TASK TO COMPLETE – Restate, word for word, every line of the data.

RAW DATA –
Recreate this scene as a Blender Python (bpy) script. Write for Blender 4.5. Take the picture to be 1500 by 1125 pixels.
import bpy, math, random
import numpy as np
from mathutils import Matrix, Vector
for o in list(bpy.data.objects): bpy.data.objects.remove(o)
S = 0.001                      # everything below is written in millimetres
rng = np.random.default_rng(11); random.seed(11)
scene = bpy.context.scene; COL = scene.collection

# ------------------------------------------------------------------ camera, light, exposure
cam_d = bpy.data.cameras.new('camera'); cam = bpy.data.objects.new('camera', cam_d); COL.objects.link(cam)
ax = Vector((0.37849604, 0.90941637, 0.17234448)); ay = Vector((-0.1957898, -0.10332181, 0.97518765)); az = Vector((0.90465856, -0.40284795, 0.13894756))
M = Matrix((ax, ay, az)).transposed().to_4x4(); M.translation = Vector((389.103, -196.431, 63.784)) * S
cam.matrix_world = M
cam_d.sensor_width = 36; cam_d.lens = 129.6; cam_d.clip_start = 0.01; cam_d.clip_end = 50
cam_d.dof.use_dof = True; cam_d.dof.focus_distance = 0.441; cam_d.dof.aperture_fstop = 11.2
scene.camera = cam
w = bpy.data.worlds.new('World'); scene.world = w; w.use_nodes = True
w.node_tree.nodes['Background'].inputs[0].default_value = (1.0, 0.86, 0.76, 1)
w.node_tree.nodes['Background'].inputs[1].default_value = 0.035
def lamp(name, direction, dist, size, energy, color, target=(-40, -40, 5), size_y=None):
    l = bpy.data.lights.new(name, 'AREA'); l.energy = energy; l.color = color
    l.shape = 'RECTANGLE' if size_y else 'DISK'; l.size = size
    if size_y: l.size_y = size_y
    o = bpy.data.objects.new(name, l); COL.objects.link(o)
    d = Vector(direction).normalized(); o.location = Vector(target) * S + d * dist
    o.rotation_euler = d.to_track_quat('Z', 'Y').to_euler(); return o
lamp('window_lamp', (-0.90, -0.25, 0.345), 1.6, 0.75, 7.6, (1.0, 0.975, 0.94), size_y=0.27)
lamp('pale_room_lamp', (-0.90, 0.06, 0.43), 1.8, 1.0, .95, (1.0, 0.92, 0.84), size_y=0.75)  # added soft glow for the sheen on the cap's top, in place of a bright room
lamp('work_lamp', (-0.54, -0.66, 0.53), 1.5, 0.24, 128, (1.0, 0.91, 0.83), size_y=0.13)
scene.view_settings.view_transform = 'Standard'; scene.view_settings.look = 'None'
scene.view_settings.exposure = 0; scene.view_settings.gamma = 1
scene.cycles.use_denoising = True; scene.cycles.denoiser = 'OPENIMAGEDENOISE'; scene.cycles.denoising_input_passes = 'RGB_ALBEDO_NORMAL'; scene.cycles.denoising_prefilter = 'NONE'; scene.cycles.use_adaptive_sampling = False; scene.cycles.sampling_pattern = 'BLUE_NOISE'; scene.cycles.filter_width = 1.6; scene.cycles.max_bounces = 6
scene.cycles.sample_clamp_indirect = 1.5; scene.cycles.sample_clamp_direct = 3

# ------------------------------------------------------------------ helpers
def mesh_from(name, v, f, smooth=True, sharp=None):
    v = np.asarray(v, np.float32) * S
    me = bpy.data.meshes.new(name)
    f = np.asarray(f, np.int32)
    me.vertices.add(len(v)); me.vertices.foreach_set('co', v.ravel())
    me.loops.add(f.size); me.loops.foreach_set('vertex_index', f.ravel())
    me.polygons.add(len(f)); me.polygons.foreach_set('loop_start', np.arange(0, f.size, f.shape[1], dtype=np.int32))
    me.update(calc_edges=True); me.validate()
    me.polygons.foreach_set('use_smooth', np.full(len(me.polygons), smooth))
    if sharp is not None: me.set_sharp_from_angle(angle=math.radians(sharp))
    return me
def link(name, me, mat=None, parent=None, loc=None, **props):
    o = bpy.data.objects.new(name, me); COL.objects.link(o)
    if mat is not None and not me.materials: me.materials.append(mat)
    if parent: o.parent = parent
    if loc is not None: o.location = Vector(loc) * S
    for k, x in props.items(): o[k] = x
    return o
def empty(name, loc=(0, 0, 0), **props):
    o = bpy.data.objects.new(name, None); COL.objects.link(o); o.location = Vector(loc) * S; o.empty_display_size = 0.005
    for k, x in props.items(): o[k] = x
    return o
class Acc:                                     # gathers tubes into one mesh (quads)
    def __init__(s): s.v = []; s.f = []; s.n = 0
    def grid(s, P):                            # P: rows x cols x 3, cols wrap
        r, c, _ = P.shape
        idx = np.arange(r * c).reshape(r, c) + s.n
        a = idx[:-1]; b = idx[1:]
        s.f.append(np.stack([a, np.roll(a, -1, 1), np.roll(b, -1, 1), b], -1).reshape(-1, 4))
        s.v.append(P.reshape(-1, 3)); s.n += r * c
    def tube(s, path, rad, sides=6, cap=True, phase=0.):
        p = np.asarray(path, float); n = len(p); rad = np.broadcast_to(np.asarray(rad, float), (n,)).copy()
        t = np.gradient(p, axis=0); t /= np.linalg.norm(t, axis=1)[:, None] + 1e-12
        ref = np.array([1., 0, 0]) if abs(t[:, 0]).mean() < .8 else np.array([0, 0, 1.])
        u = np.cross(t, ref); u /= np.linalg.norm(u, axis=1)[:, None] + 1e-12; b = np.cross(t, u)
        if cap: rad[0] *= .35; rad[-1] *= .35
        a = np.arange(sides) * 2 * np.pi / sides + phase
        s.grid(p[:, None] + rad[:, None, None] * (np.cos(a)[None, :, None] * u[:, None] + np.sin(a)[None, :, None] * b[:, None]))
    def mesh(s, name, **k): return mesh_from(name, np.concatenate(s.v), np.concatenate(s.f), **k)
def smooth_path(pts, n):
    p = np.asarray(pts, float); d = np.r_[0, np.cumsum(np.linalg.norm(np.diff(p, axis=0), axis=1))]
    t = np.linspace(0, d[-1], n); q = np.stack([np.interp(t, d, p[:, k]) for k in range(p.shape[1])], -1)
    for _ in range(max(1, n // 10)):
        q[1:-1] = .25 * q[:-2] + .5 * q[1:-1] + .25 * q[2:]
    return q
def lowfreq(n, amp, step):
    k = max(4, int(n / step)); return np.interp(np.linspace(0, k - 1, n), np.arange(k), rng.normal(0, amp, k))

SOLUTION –
Recreate this scene as a Blender Python (bpy) script. Write for Blender 4.5. Take the picture to be 1500 by 1125 pixels.
import bpy, math, random
import numpy as np
from mathutils import Matrix, Vector
for o in list(bpy.data.objects): bpy.data.objects.remove(o)
S = 0.001                      # everything below is written in millimetres
rng = np.random.default_rng(11); random.seed(11)
scene = bpy.context.scene; COL = scene.collection

# ------------------------------------------------------------------ camera, light, exposure
cam_d = bpy.data.cameras.new('camera'); cam = bpy.data.objects.new('camera', cam_d); COL.objects.link(cam)
ax = Vector((0.37849604, 0.90941637, 0.17234448)); ay = Vector((-0.1957898, -0.10332181, 0.97518765)); az = Vector((0.90465856, -0.40284795, 0.13894756))
M = Matrix((ax, ay, az)).transposed().to_4x4(); M.translation = Vector((389.103, -196.431, 63.784)) * S
cam.matrix_world = M
cam_d.sensor_width = 36; cam_d.lens = 129.6; cam_d.clip_start = 0.01; cam_d.clip_end = 50
cam_d.dof.use_dof = True; cam_d.dof.focus_distance = 0.441; cam_d.dof.aperture_fstop = 11.2
scene.camera = cam
w = bpy.data.worlds.new('World'); scene.world = w; w.use_nodes = True
w.node_tree.nodes['Background'].inputs[0].default_value = (1.0, 0.86, 0.76, 1)
w.node_tree.nodes['Background'].inputs[1].default_value = 0.035
def lamp(name, direction, dist, size, energy, color, target=(-40, -40, 5), size_y=None):
    l = bpy.data.lights.new(name, 'AREA'); l.energy = energy; l.color = color
    l.shape = 'RECTANGLE' if size_y else 'DISK'; l.size = size
    if size_y: l.size_y = size_y
    o = bpy.data.objects.new(name, l); COL.objects.link(o)
    d = Vector(direction).normalized(); o.location = Vector(target) * S + d * dist
    o.rotation_euler = d.to_track_quat('Z', 'Y').to_euler(); return o
lamp('window_lamp', (-0.90, -0.25, 0.345), 1.6, 0.75, 7.6, (1.0, 0.975, 0.94), size_y=0.27)
lamp('pale_room_lamp', (-0.90, 0.06, 0.43), 1.8, 1.0, .95, (1.0, 0.92, 0.84), size_y=0.75)  # added soft glow for the sheen on the cap's top, in place of a bright room
lamp('work_lamp', (-0.54, -0.66, 0.53), 1.5, 0.24, 128, (1.0, 0.91, 0.83), size_y=0.13)
scene.view_settings.view_transform = 'Standard'; scene.view_settings.look = 'None'
scene.view_settings.exposure = 0; scene.view_settings.gamma = 1
scene.cycles.use_denoising = True; scene.cycles.denoiser = 'OPENIMAGEDENOISE'; scene.cycles.denoising_input_passes = 'RGB_ALBEDO_NORMAL'; scene.cycles.denoising_prefilter = 'NONE'; scene.cycles.use_adaptive_sampling = False; scene.cycles.sampling_pattern = 'BLUE_NOISE'; scene.cycles.filter_width = 1.6; scene.cycles.max_bounces = 6
scene.cycles.sample_clamp_indirect = 1.5; scene.cycles.sample_clamp_direct = 3

# ------------------------------------------------------------------ helpers
def mesh_from(name, v, f, smooth=True, sharp=None):
    v = np.asarray(v, np.float32) * S
    me = bpy.data.meshes.new(name)
    f = np.asarray(f, np.int32)
    me.vertices.add(len(v)); me.vertices.foreach_set('co', v.ravel())
    me.loops.add(f.size); me.loops.foreach_set('vertex_index', f.ravel())
    me.polygons.add(len(f)); me.polygons.foreach_set('loop_start', np.arange(0, f.size, f.shape[1], dtype=np.int32))
    me.update(calc_edges=True); me.validate()
    me.polygons.foreach_set('use_smooth', np.full(len(me.polygons), smooth))
    if sharp is not None: me.set_sharp_from_angle(angle=math.radians(sharp))
    return me
def link(name, me, mat=None, parent=None, loc=None, **props):
    o = bpy.data.objects.new(name, me); COL.objects.link(o)
    if mat is not None and not me.materials: me.materials.append(mat)
    if parent: o.parent = parent
    if loc is not None: o.location = Vector(loc) * S
    for k, x in props.items(): o[k] = x
    return o
def empty(name, loc=(0, 0, 0), **props):
    o = bpy.data.objects.new(name, None); COL.objects.link(o); o.location = Vector(loc) * S; o.empty_display_size = 0.005
    for k, x in props.items(): o[k] = x
    return o
class Acc:                                     # gathers tubes into one mesh (quads)
    def __init__(s): s.v = []; s.f = []; s.n = 0
    def grid(s, P):                            # P: rows x cols x 3, cols wrap
        r, c, _ = P.shape
        idx = np.arange(r * c).reshape(r, c) + s.n
        a = idx[:-1]; b = idx[1:]
        s.f.append(np.stack([a, np.roll(a, -1, 1), np.roll(b, -1, 1), b], -1).reshape(-1, 4))
        s.v.append(P.reshape(-1, 3)); s.n += r * c
    def tube(s, path, rad, sides=6, cap=True, phase=0.):
        p = np.asarray(path, float); n = len(p); rad = np.broadcast_to(np.asarray(rad, float), (n,)).copy()
        t = np.gradient(p, axis=0); t /= np.linalg.norm(t, axis=1)[:, None] + 1e-12
        ref = np.array([1., 0, 0]) if abs(t[:, 0]).mean() < .8 else np.array([0, 0, 1.])
        u = np.cross(t, ref); u /= np.linalg.norm(u, axis=1)[:, None] + 1e-12; b = np.cross(t, u)
        if cap: rad[0] *= .35; rad[-1] *= .35
        a = np.arange(sides) * 2 * np.pi / sides + phase
        s.grid(p[:, None] + rad[:, None, None] * (np.cos(a)[None, :, None] * u[:, None] + np.sin(a)[None, :, None] * b[:, None]))
    def mesh(s, name, **k): return mesh_from(name, np.concatenate(s.v), np.concatenate(s.f), **k)
def smooth_path(pts, n):
    p = np.asarray(pts, float); d = np.r_[0, np.cumsum(np.linalg.norm(np.diff(p, axis=0), axis=1))]
    t = np.linspace(0, d[-1], n); q = np.stack([np.interp(t, d, p[:, k]) for k in range(p.shape[1])], -1)
    for _ in range(max(1, n // 10)):
        q[1:-1] = .25 * q[:-2] + .5 * q[1:-1] + .25 * q[2:]
    return q
def lowfreq(n, amp, step):
    k = max(4, int(n / step)); return np.interp(np.linspace(0, k - 1, n), np.arange(k), rng.normal(0, amp, k))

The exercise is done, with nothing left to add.